Unzureichende Verstopfung und rassistische Säcke
Die Aufhebung des Castortransporte-Stopps durch das Bundesamt für Strahlenschutz (BfS) eine Woche vor der Konsensrunde am 4. Februar ist als politisches Signal zu werten: Rot-Grün will keine "Verstopfung" der AKWs und verzichtet auf den Atomgesetzvollzug. Offensichtlich hängt der Betrieb eines AKW unter Rot-Grün nicht mehr von dem Nachweis einer gesicherten Entsorgung ab.
Wenn - wie im Koalitionsvertrag richtig festgestellt wird, das Entsorgungskonzept der Kohl-Ära als gescheitert anzusehen ist, wenn sogar in interministeriellen Arbeitspapieren der Nachweis geführt wird, dass die Wiederaufarbeitung nicht dem Gebot der schadlosen Verwertung entspricht und natürlich auch kein Beitrag zur "geordneten" Beseitigung des Atommülls ist, dann gehört sie verboten und/oder als Entsorgungsnachweis nicht anerkannt. Allein nach den Buchstaben des geltenden (Un-) Rechts gäbe es Handlungsmöglichkeiten für eine Regierung bzw. ein Ministerium, das sich der Sicherheit der Menschen vor der Strahlung und nicht der Sicherung der Profite von Reaktorbetreibern verschriebe. Im Wahlkampf hörte sich das auch noch so an: Ausstiegsgesetz, sicherheitsorientierter Gesetzesvollzug und Novelle der Strahlenschutzverordnung seien die Instrumente einer Regierung, die den Atomausstieg erreichen wolle. Davon ist nicht viel geblieben.

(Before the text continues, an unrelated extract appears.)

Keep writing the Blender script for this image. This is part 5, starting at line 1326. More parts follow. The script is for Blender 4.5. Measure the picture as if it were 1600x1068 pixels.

Als Anti-AKW-Bewegung sind wir schon immer Sand im Getriebe - allerdings auf anderen Handlungsebenen. Wer diese mit Regierungshandeln vermischt oder verkennt, dass das sehr unterschiedliche Ebenen sind, macht einen gewaltigen Fehler. Der Anti-AKW-Bewegung steht es frei, die rot-grüne Regierungspolitik an radikalen Forderungen zu messen ("Sofortausstieg!"). Diese Forderung ist recht und billig. Recht ist sie, weil der Reaktorbetrieb auch dann nicht akzeptabel ist, wenn er befristet wird. Die Forderung ist aber auch billig, weil sie die Antwort auf die Frage verweigert, wie aus einem unbefristeten Reaktorbetrieb auf einen Schlag ein befristeter wird. Befristet schreibe ich aus großer Verlegenheit. Denn ich kenne niemanden, der seriös und unter Beachtung der rechtlichen und machtpolitischen Verhältnisse dargelegt hätte, was "sofort" eigentlich bedeutet. Selbst diejenigen in der Anti-AKW-Bewegung, die seit Jahren konsequent rechtsstaatlich unter Verweis auf den Grundgesetzartikel 2 (2) "Jeder hat das Recht auf Leben und körperliche Unversehrtheit" argumentieren, haben wohlweislich nicht versucht, dieses Grundrecht einzuklagen.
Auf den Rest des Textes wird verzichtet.